##### Exercise material
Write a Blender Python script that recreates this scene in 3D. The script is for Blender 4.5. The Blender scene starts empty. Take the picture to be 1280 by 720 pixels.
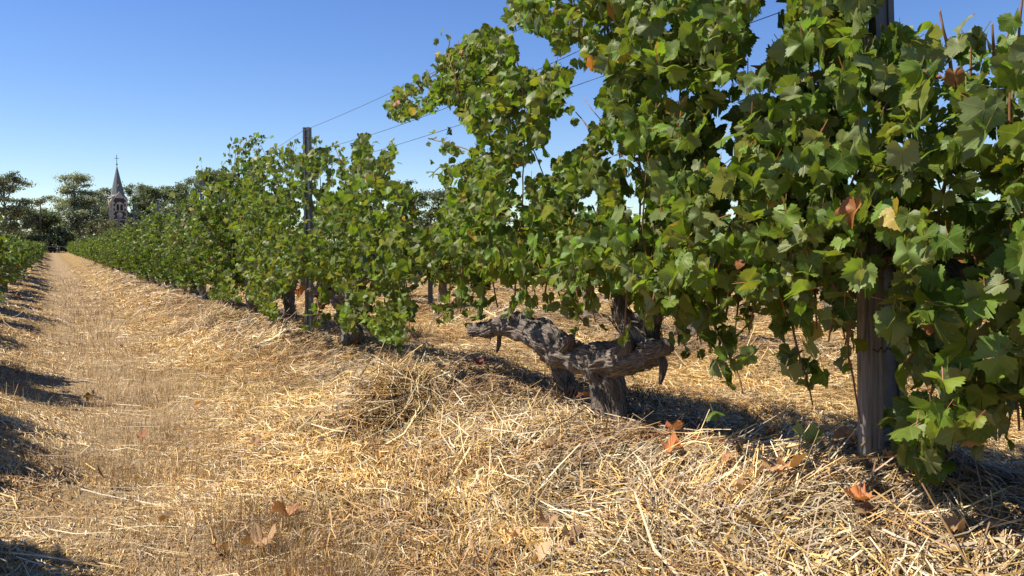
import bpy, math, random
import numpy as np
from mathutils import Vector, Matrix

rng = np.random.default_rng(7)
random.seed(7)
S = bpy.context.scene
C = S.collection

# ------------------------------------------------------------------ camera, world, sun, exposure
CAM_Z, YAW, PITCH, F = 1.12, math.radians(29.0), math.radians(2.9), 1040.0 / 1280.0
cam = bpy.data.cameras.new('camera')
cam.sensor_width = 36.0
cam.lens = 36.0 * F
cam.clip_start, cam.clip_end = 0.05, 6000.0
cam_o = bpy.data.objects.new('camera', cam)
C.objects.link(cam_o)
cam_o.location = (0, 0, CAM_Z)
cam_o.rotation_euler = (math.pi / 2 - PITCH, 0, -YAW)
S.camera = cam_o

SUN_EL, SUN_AZ = math.radians(57.0), math.radians(-61.0)      # azimuth from +Y, towards +X positive
sun_vec = Vector((math.sin(SUN_AZ) * math.cos(SUN_EL), math.cos(SUN_AZ) * math.cos(SUN_EL), math.sin(SUN_EL)))
world = bpy.data.worlds.new('World')
S.world = world
world.use_nodes = True
wn = world.node_tree
sky = wn.nodes.new('ShaderNodeTexSky')
sky.sky_type = 'NISHITA'
sky.sun_disc = False
sky.sun_elevation = SUN_EL
sky.sun_rotation = SUN_AZ
sky.altitude = 100.0
sky.air_density = 1.0
sky.dust_density = 0.0
sky.ozone_density = 4.0
bg = wn.nodes['Background']
bg.inputs['Strength'].default_value = 0.092
hs = wn.nodes.new('ShaderNodeHueSaturation')
hs.inputs['Saturation'].default_value = 1.2
hs.inputs['Hue'].default_value = 0.515
wn.links.new(sky.outputs['Color'], hs.inputs['Color'])
wn.links.new(hs.outputs['Color'], bg.inputs['Color'])
sun = bpy.data.lights.new('sun', 'SUN')
sun.energy = 5.0
sun.angle = math.radians(0.5)
sun.color = (1.0, 0.93, 0.82)
sun_o = bpy.data.objects.new('sun', sun)
C.objects.link(sun_o)
sun_o.rotation_euler = (-sun_vec).to_track_quat('-Z', 'Y').to_euler()
S.view_settings.view_transform = 'Standard'
S.view_settings.look = 'None'
S.view_settings.gamma = 1.0
S.view_settings.exposure = 0.72
S.view_settings.use_curve_mapping = False
S.cycles.max_bounces = 6
S.cycles.diffuse_bounces = 3
S.cycles.transmission_bounces = 4

# ------------------------------------------------------------------ small maths
def _h(ix, iy, iz):
    n = (ix * 374761393 + iy * 668265263 + iz * 2147483647 + 1013904223) & 0xFFFFFFFF
    n = ((n ^ (n >> 13)) * 1274126177) & 0xFFFFFFFF
    n = ((n ^ (n >> 16)) * 2246822519) & 0xFFFFFFFF
    return ((n ^ (n >> 15)) & 0xFFFFFF) / float(0xFFFFFF)

def vnoise(x, y, z=0.0):
    x, y, z = np.broadcast_arrays(np.asarray(x, float), np.asarray(y, float), np.asarray(z, float))
    ix, iy, iz = (np.floor(a).astype(np.int64) for a in (x, y, z))
    fx, fy, fz = x - ix, y - iy, z - iz
    fx, fy, fz = (a * a * (3 - 2 * a) for a in (fx, fy, fz))
    r = 0
    for dx in (0, 1):
        for dy in (0, 1):
            for dz in (0, 1):
                w = (fx if dx else 1 - fx) * (fy if dy else 1 - fy) * (fz if dz else 1 - fz)
                r = r + w * _h(ix + dx, iy + dy, iz + dz)
    return r * 2 - 1

ROW_X, ROW_GAP, NEIGHBOUR_X = 2.6, 3.5, -1.0
def rowdist(x):
    x = np.asarray(x, float)
    k = np.round((x - ROW_X) / ROW_GAP)
    xr = ROW_X + ROW_GAP * k
    return np.abs(x - xr)

HEAPS = []
def gz(x, y):
    x = np.asarray(x, float); y = np.asarray(y, float)
    d = rowdist(x)
    m = 0.5 + 0.5 * np.cos(np.pi * np.clip(d / 1.4, 0, 1))
    amp = 0.27 + 0.09 * vnoise(x / 5.0, y / 1.7, 3.3)
    near_fade = np.clip((175 - y) / 15, 0, 1) * np.clip((60 - np.abs(x - 15)) / 10, 0, 1)
    z = m * amp * near_fade
    z = z - 0.010 * np.clip(y, 0, 25)
    z = z + near_fade * (0.05 * vnoise(x / 0.55, y / 0.7, 1.1) + 0.024 * vnoise(x / 0.2, y / 0.22, 5.1)) * (0.45 + 0.75 * m)
    z = z + 0.12 * np.exp(-((x - ROW_X) ** 2 / 0.5 + (y - 1.9) ** 2 / 0.9))
    for hx, hy, hr, hh in HEAPS:
        z = z + hh * np.exp(-((x - hx) ** 2 + (y - hy) ** 2) / (hr * hr))
    return z

cp, sp = math.cos(PITCH), math.sin(PITCH)
def ray(px, py):
    """direction of the sight line through a point measured on the 1280x720 survey picture"""
    u, v = (px - 640) / 1040.0, (360 - py) / 1040.0
    fwd = Vector((math.sin(YAW) * cp, math.cos(YAW) * cp, -sp))
    right = Vector((math.cos(YAW), -math.sin(YAW), 0))
    up = right.cross(fwd)
    return fwd + right * u + up * v

def on_plane(px, py, off=0.0, x=ROW_X):
    d = ray(px, py)
    t = (x + off) / d.x
    return Vector((0, 0, CAM_Z)) + d * t

def on_ground(px, py):
    d = ray(px, py)
    lo = None
    t = 0.5
    while t < 400:
        p = d * t
        if CAM_Z + p.z < float(gz(p.x, p.y)):
            break
        lo = t
        t *= 1.01
    a, b = lo, t
    for _ in range(25):
        m = (a + b) / 2
        p = d * m
        if CAM_Z + p.z < float(gz(p.x, p.y)): b = m
        else: a = m
    p = d * b
    return Vector((p.x, p.y, float(gz(p.x, p.y))))

def at_depth(px, py, depth):
    """point on the sight line at a depth measured along the view axis"""
    return Vector((0, 0, CAM_Z)) + ray(px, py) * depth

# ------------------------------------------------------------------ mesh helpers
def mesh_np(name, V, faces, tint=None, uv=None, smooth=False):
    """faces: list of (M,k) index arrays; tint (nv,4) ; uv (nv,2) per vertex"""
    me = bpy.data.meshes.new(name)
    V = np.ascontiguousarray(V, dtype=np.float32)
    faces = [np.asarray(f, dtype=np.int32) for f in faces if len(f)]
    loops = np.concatenate([f.ravel() for f in faces])
    tot = np.concatenate([np.full(len(f), f.shape[1], np.int32) for f in faces])
    start = np.concatenate([[0], np.cumsum(tot)[:-1]]).astype(np.int32)
    me.vertices.add(len(V)); me.vertices.foreach_set('co', V.ravel())
    me.loops.add(len(loops)); me.loops.foreach_set('vertex_index', loops)
    me.polygons.add(len(tot)); me.polygons.foreach_set('loop_start', start); me.polygons.foreach_set('loop_total', tot)
    if smooth:
        me.polygons.foreach_set('use_smooth', np.ones(len(tot), dtype=bool))
    if tint is not None:
        a = me.attributes.new('tint', 'FLOAT_COLOR', 'POINT')
        a.data.foreach_set('color', np.ascontiguousarray(tint, dtype=np.float32).ravel())
    if uv is not None:
        l = me.uv_layers.new(name='UVMap')
        l.data.foreach_set('uv', np.ascontiguousarray(np.asarray(uv, dtype=np.float32)[loops]).ravel())
    me.update(calc_edges=True)
    me.validate()
    return me

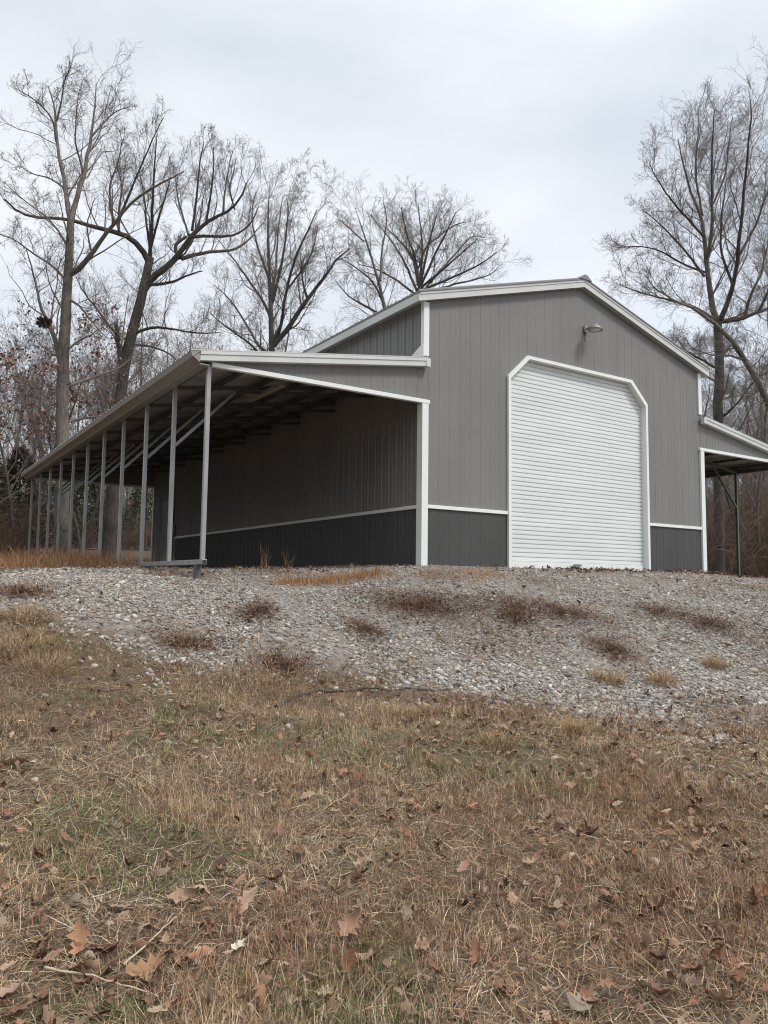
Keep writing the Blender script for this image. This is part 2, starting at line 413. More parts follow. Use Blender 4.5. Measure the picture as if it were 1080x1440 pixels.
# sloped flashing where the lean-to roof meets the wall
b = MB(); b.prism([(-.034, -.03, 3.49), (-.034, .5, 3.49), (-.034, .06, 3.68), (-.034, -.03, 3.70)], (.03, 0, 0))
b.build('flashing', M_TRIM, barn)
# main roof
OV = .10
def slab(name, pts_top, th, y0, y1, m, parent=barn):
    b = MB()
    n = len(pts_top)
    out_ = [(x, y0, z) for x, z in pts_top]+[(x, y0, z-th) for x, z in pts_top[::-1]]
    for i in range(n-1):
        (xa, za), (xb, zb) = pts_top[i], pts_top[i+1]
        b.hexa([(xa, y0, za-th), (xb, y0, zb-th), (xb, y1, zb-th), (xa, y1, za-th), (xa, y0, za), (xb, y0, zb), (xb, y1, zb), (xa, y1, za)])
    return b.build(name, m, parent)
SL = (HA-H)/(WC/2)
ex = .18
def ribbed_roof(name, xa, za, xb, zb, y0, y1, m, th=.0):
    """roof sheet, ribs running down the slope"""
    V = []; F = []
    for y, h in rib_profile(y0, y1):
        V += [(xa, y, za+h), (xb, y, zb+h)]
    n = len(V)//2
    for i in range(n-1): F.append((2*i, 2*i+1, 2*i+3, 2*i+2))
    me = bpy.data.meshes.new(name); me.from_pydata(V, [], F); me.update()
    return link(name, me, m, barn)
ZR = 5.692; ZE = ZR-SL*(WC/2+ex+.03)
ribbed_roof('roof_sheet', -ex-.03, ZE+.026, WC/2, ZR+.026, -OV-.03, LEN+OV+.03, M_ROOF)
ribbed_roof('roof_sheet', WC+ex+.03, ZE+.026, WC/2, ZR+.026, -OV-.03, LEN+OV+.03, M_ROOF)
b = MB()
for s in (-1, 1):
    xo = WC/2+s*(WC/2+ex); 
    b.hexa([(WC/2, -OV+.004, HA+.004), (xo, -OV+.004, H-SL*ex+.004), (xo, LEN+OV, H-SL*ex+.004), (WC/2, LEN+OV, HA+.004),
            (WC/2, -OV+.004, HA+.03), (xo, -OV+.004, H-SL*ex+.03), (xo, LEN+OV, H-SL*ex+.03), (WC/2, LEN+OV, HA+.03)])
b.build('soffit', M_UNDER, barn)
for s in (-1, 1):
    b = MB(); xo = WC/2+s*(WC/2+ex+.03); c = WC/2
    b.hexa([(c, -OV-.045, ZR-.003), (xo, -OV-.045, ZE-.003), (xo, LEN+OV+.045, ZE-.003), (c, LEN+OV+.045, ZR-.003), (c, -OV-.045, ZR+.024), (xo, -OV-.045, ZE+.024), (xo, LEN+OV+.045, ZE+.024), (c, LEN+OV+.045, ZR+.024)])
    b.build('roof_edge', M_ROOF, barn)
    for yy in (-OV, LEN+OV):
        xo = WC/2+s*(WC/2+ex); b = MB(); c = WC/2
        b.prism([(c, yy-.02, HA), (c, yy-.02, ZR-.008), (xo, yy-.02, ZE+SL*.03-.008), (xo, yy-.02, H-SL*ex)], (0, .018, 0))
        b.prism([(c, yy-.032, ZR-.045), (c, yy-.032, ZR-.004), (xo, yy-.032, ZE+SL*.03-.004), (xo, yy-.032, ZE+SL*.03-.045)], (0, .012, 0))
        b.build('rake_trim', M_RAKE, barn)
    b = MB(); xo = WC/2+s*(WC/2+ex)
    b.box(min(xo, xo+s*.02), max(xo, xo+s*.02), -OV-.02, LEN+OV+.02, H-SL*ex, ZE-.006)
    b.build('eave_trim', M_RAKE, barn)
ZR += .03
b = MB(); b.prism([(WC/2-.17, -OV-.06, ZR+.006-SL*.17), (WC/2-.08, -OV-.06, ZR+.018), (WC/2-.05, -OV-.06, ZR+.05), (WC/2+.05, -OV-.06, ZR+.05), (WC/2+.08, -OV-.06, ZR+.018), (WC/2+.17, -OV-.06, ZR+.006-SL*.17)], (0, LEN+2*OV+.12, 0))
b.build('ridge_cap', M_ROOF, barn)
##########
• [Aim of the task]: Starting at the top of the listing above, please restate word for word each line up to and including the one that holds "S.camera = cam_o", omitting every image.

• [Result of this exercise]:
Write a Blender Python script that recreates this scene in 3D. The script is for Blender 4.5. The Blender scene starts empty. Take the picture to be 1280 by 720 pixels.
import bpy, math, random
import numpy as np
from mathutils import Vector, Matrix

rng = np.random.default_rng(7)
random.seed(7)
S = bpy.context.scene
C = S.collection

# ------------------------------------------------------------------ camera, world, sun, exposure
CAM_Z, YAW, PITCH, F = 1.12, math.radians(29.0), math.radians(2.9), 1040.0 / 1280.0
cam = bpy.data.cameras.new('camera')
cam.sensor_width = 36.0
cam.lens = 36.0 * F
cam.clip_start, cam.clip_end = 0.05, 6000.0
cam_o = bpy.data.objects.new('camera', cam)
C.objects.link(cam_o)
cam_o.location = (0, 0, CAM_Z)
cam_o.rotation_euler = (math.pi / 2 - PITCH, 0, -YAW)
S.camera = cam_o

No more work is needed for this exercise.